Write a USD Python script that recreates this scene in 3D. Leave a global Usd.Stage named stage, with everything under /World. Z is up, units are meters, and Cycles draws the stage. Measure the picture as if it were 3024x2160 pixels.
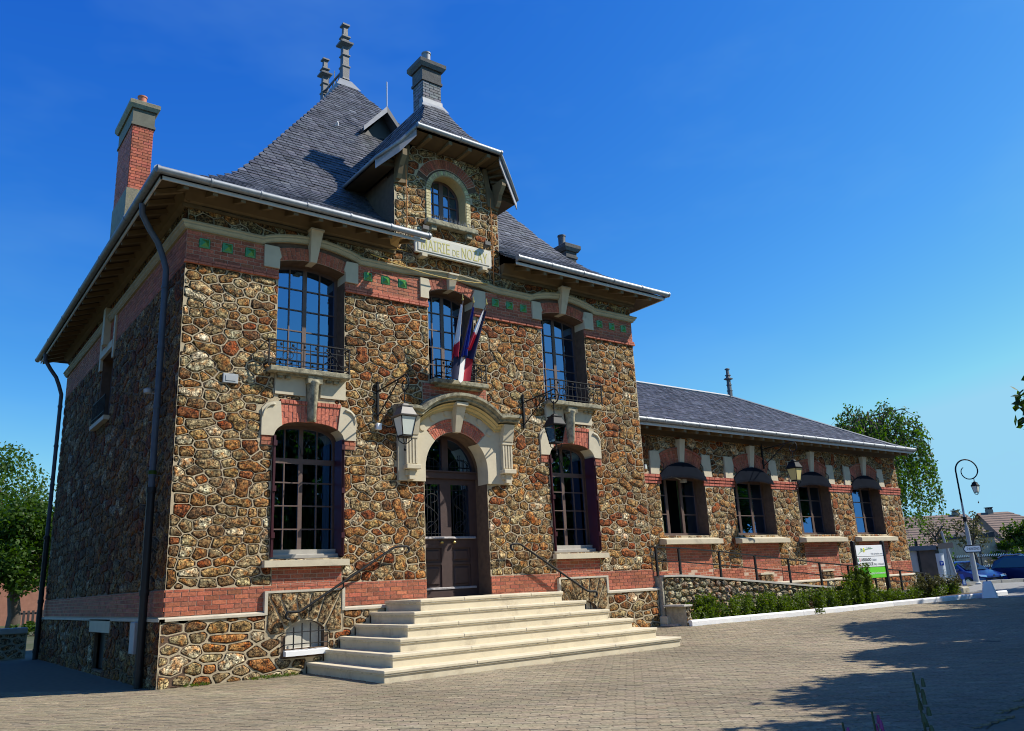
import math, random
import numpy as np
import trimesh
import shapely
from shapely.geometry import Polygon, MultiPolygon, MultiPoint, Point, LineString, box as sbox
from shapely.ops import unary_union
from pxr import Usd, UsdGeom, UsdLux, UsdShade, Gf, Sdf, Vt
import usdkit, meshkit

stage = Usd.Stage.CreateInMemory()
UsdGeom.SetStageUpAxis(stage, "Z")
stage.SetDefaultPrim(UsdGeom.Xform.Define(stage, "/World").GetPrim())
UsdGeom.Scope.Define(stage, "/World/Looks")

# ------------------------------------------------------------------ camera, sky, sun, exposure
CAM = np.array([-3.33212, -12.88956, 1.21770])
YAW, PITCH, ROLL, FPX = math.radians(37.694828), math.radians(15.070922), math.radians(-2.847639), 2386.4246
EXPOSURE = 0.38
SKY_STRENGTH, SUN_INTENSITY = 0.05, 1.25
SUN = np.array([0.592, -0.398, 0.700]); SUN /= np.linalg.norm(SUN)


def cam_axes():
    f = np.array([math.sin(YAW) * math.cos(PITCH), math.cos(YAW) * math.cos(PITCH), math.sin(PITCH)])
    r = np.cross(f, [0, 0, 1.0]); r /= np.linalg.norm(r)
    u = np.cross(r, f)
    c, s = math.cos(ROLL), math.sin(ROLL)
    return c * r + s * u, -s * r + c * u, f


CR, CU, CF = cam_axes()
camera = UsdGeom.Camera.Define(stage, "/World/camera")
camera.AddTransformOp().Set(Gf.Matrix4d(*CR, 0, *CU, 0, *(-CF), 0, *CAM, 1))
camera.CreateHorizontalApertureAttr(36.0)
camera.CreateVerticalApertureAttr(36.0 * 731 / 1024)
camera.CreateFocalLengthAttr(36.0 * FPX / 3024)
camera.CreateFStopAttr(0.0)
camera.CreateExposureAttr(EXPOSURE)

ELEV, ROT = math.asin(SUN[2]), math.atan2(SUN[0], SUN[1])
# the clear sky's colour, deepened the way the photograph's film curve does: each channel c -> gain * c ** power, levelled off near the sun
sky_nodes = {
    "sky": ("sky_texture", {"sky_type": "single_scattering", "sun_disc": False, "sun_elevation": ELEV, "sun_rotation": ROT, "altitude": 100.0, "air_density": 1.0, "aerosol_density": 0.4, "ozone_density": 1.0}),
    "sep": ("separate_color", {}), "com": ("combine_color", {}),
    "tc": ("texture_coordinate", {}), "map": ("mapping", {"scale": (1.5, 1.5, 4.0), "location": (3.7, 1.2, 0.4)}), "n": ("noise_texture", {"scale": 1.4, "detail": 5.0, "roughness": .55}),
    "r": ("rgb_ramp", {"ramp": [(0.45, (0, 0, 0)), (0.72, (.14, .14, .14))]}), "mx": ("mix", {"color2": (5.0, 9.8, 13.5)}),
    "bg": ("background_shader", {"strength": SKY_STRENGTH})}
sky_links = [("sky.color", "sep.color"), ("com.color", "mx.color1"), ("tc.generated", "map.vector"), ("map.vector", "n.vector"), ("n.fac", "r.fac"), ("r.color", "mx.fac"), ("mx.color", "bg.color")]
for ch, power, gain, top in (("r", 2.35, .24, 4.9), ("g", 1.45, 1.06, 10.2), ("b", .62, 5.0, 13.8)):
    sky_nodes |= {"p" + ch: ("math", {"math_type": "power", "value2": power}), "m" + ch: ("math", {"math_type": "multiply", "value2": gain}), "c" + ch: ("math", {"math_type": "minimum", "value2": top})}
    sky_links += [("sep." + ch, "p" + ch + ".value1"), ("p" + ch + ".value", "m" + ch + ".value1"), ("m" + ch + ".value", "c" + ch + ".value1"), ("c" + ch + ".value", "com." + ch)]
sky_mat = usdkit.material(stage, "/World/Looks/sky_look", sky_nodes, sky_links, surface="bg.background")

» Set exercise
The lines from the top of the data above through the one holding "import usdkit, meshkit" are to be repeated exactly, and only those, with no pictures.

» Reply to the exercise
Write a USD Python script that recreates this scene in 3D. Leave a global Usd.Stage named stage, with everything under /World. Z is up, units are meters, and Cycles draws the stage. Measure the picture as if it were 3024x2160 pixels.
import math, random
import numpy as np
import trimesh
import shapely
from shapely.geometry import Polygon, MultiPolygon, MultiPoint, Point, LineString, box as sbox
from shapely.ops import unary_union
from pxr import Usd, UsdGeom, UsdLux, UsdShade, Gf, Sdf, Vt
import usdkit, meshkit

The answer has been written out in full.